Captain_Fantasy's avatar

Transmission problems. Go see some mechanics.

jdogg's avatar

i figured as much, do you think you might know what with the transmission?

gemiwing's avatar

It could also be the engine mounts. Time for a mechanic.

Captain_Fantasy's avatar

It’s impossible to know without seeing it. Chances are, it’ll need to be rebuilt though.

jdogg's avatar

well, thats gonna be bad news for him because this is his replacement car for the car they tried to rebuild the engine before, and messed it up.

Zen_Again's avatar

I don’t know – but I wouldn’t drive it to the mechanic – I’d have it towed there. Pronto.

jerv's avatar

My wife’s old Mazda 626 did similar things; it had the (defective) Ford CD4A transmission, which has a bad reputation. Our Saturn did this too… after it cracked the diff pin and shot it through the bell housing in such a way that it would not hold transmission fluid.

I’ll wager that the transmission went. My experience is that it’s often cheaper to replace an automatic transmission than to repair it if it’s that far gone. In fact, repair may not even be possible.

@Zen_Again At this point, I think it makes little difference. If it is the transmission then the worst that could happen is that it will finally let go en route.

PhillyCheese's avatar

It could be a numerous amount of things, like Captain Fantasy said, it’s impossible to know without seeing it.
It could be the alternator, the timing belt or the entire car itself.

stratman37's avatar

could be a bad universal joint. not hard to do if you’ve ever worked on your car before.

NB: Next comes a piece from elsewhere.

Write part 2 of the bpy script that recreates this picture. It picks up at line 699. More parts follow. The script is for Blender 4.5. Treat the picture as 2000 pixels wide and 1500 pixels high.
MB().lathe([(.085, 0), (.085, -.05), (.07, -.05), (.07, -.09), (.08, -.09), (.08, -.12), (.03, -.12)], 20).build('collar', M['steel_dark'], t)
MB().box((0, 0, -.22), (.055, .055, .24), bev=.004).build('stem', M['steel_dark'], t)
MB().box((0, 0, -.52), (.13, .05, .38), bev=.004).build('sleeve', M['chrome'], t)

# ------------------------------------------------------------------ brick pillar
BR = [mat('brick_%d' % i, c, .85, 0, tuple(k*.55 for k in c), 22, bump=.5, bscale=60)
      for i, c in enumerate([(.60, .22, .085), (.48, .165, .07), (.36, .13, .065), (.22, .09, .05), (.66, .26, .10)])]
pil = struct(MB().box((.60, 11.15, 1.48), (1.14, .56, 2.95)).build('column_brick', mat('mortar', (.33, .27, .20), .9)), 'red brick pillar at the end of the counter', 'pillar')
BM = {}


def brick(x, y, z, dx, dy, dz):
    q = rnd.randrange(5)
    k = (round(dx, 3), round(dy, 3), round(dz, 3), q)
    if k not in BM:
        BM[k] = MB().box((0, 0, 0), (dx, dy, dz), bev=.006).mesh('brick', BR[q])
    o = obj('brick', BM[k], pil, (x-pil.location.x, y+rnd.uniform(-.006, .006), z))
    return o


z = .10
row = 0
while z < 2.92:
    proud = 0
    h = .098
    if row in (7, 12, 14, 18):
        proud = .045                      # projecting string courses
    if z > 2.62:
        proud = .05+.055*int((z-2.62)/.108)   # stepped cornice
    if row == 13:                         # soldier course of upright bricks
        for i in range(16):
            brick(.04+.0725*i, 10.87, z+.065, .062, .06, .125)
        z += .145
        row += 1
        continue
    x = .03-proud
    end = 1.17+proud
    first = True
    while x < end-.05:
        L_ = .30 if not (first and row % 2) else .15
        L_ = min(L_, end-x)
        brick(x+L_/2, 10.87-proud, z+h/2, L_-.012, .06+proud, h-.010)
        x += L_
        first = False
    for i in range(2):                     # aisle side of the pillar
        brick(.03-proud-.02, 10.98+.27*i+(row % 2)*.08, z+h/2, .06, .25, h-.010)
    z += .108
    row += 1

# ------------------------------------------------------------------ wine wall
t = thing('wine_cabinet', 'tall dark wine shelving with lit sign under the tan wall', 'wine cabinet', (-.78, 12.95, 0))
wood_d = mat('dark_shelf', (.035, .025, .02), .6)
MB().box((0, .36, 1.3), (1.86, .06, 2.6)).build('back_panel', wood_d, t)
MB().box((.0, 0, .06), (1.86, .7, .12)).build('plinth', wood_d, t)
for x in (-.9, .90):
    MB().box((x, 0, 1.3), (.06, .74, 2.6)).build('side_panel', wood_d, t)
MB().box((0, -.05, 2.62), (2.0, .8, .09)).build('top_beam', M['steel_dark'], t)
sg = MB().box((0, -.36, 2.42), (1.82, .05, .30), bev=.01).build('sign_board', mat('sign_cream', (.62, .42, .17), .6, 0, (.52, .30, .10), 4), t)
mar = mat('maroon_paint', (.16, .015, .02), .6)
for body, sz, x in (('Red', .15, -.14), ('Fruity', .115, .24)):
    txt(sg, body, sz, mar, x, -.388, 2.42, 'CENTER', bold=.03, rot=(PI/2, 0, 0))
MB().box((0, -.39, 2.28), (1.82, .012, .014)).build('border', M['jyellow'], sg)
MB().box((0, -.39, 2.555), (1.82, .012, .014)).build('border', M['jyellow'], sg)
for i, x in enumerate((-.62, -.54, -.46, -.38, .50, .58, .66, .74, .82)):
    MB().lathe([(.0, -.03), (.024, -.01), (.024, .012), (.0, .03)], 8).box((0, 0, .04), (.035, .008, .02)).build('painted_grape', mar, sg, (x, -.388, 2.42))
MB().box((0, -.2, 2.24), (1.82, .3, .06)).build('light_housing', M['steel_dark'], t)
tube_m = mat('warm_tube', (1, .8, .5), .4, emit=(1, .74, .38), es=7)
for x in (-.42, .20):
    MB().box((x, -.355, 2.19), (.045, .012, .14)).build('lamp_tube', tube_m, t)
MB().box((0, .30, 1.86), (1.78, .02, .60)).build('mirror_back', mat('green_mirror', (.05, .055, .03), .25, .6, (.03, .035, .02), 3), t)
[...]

http://autorepair.about.com/cs/doityourself/a/aa102602a.htm

Moegitto's avatar

Unfortunately, I had a 2004 Ford Explorer. That thing had the nations worst transmission at the time. It literally was made out of aluminum. Dealing with this hunk of metal taught me alot about transmissions. Automatic transmissions have divots or little side wholes that are numbered (mostly) 1–6. There’s also P(ark) and D(rive). When you put the car in drive, the transmission pulls a pin from P to 1. A faulty transmission has varies types of problems with “shifting” (You don’t shift an Automatic transmission, it shifts itself). The pin could be getting stuck, so the Engine is reviving at 1st gear, but the pic is stuck in Park for the moment. When the pin finally moves to 1st gear, the car “jerks” because the engine is already spinning and the rest of the car has to catch up quickly. Normally, if the car jerks when shifting up, there might be a problem with the transmission holding gears. Those divots I mentioned early could be worn down, making it harder for the car to hold the pin in that spot. When the pin slips out of that divot, the car jerks because it was running at gear 4, but slipped down to 3rd gear. 4th gear is obviously faster than 3rd, so the engine has to do the opposite, instead of “catching up” it has to “hold up”, it’s going too fast for the transmission.

Basically, here’s a easy way to look at it:
the letter “c” is a divot. After years of dwonky driving, that “c” divot is worn down into a “r” divot. The pin looks like this “o”. c can hold o, r can’t hold o. So the “o” slips out of “r” into the next lower “c” divot. Comprende?